I'm looking for a way to populate a vector with values so I can do one big vector store, instead of several little stores. I'm trying to avoid doing byte stores, which are not always supported (right?).
for (int32_t v = 0; v < 8; ++v)
{
uchar8 r = 0;
for (int32_t u = 0; u < 8; ++u)
{
float8 t = (float8)(0.0f);
for (int32_t y = 0; y < 8; ++y)
{
t += foo(v, u, y);
}
t.s0123 += t.s4567;
t.s01 += t.s23;
t.s0 += t.s1;
uchar i = convert_uchar(clamp(rint(t.s0), 0.0f, 255.0f));
// ***this is the part I'm asking about***
// Here I want to "insert" t.s0 into r in vector member u
}
// Store whole vector
p
}
Is there a way to do it that is better than using a long and doing this:
#if __ENDIAN_LITTLE__
r |= convert_long(clamp(rint(t.s0), 0.0f, 255.0f)) << (u * 8);
#else
r |= convert_long(clamp(rint(t.s0), 0.0f, 255.0f)) << (56-(u * 8));
#endif
Thanks!
The AMD media ops let you do some stuff like this, but of course they are not portable See the programming guide, Appendix A, section A.8.4 e.g. amd_pack(), or amd_bytealign() perhaps.

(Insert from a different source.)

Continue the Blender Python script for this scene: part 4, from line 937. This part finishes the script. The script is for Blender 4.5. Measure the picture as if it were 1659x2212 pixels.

Otherwise ... well i'd just stick to using longs or ints - doing things in sets of 4 seems fairly optimal alu wise on current hardware.
Unless memory is an issue, I tend to just use floats for storage if multiple passes are involved and only convert to byte at the end for display/output, or use images and let the compiler/hardware do the packing to suit the data.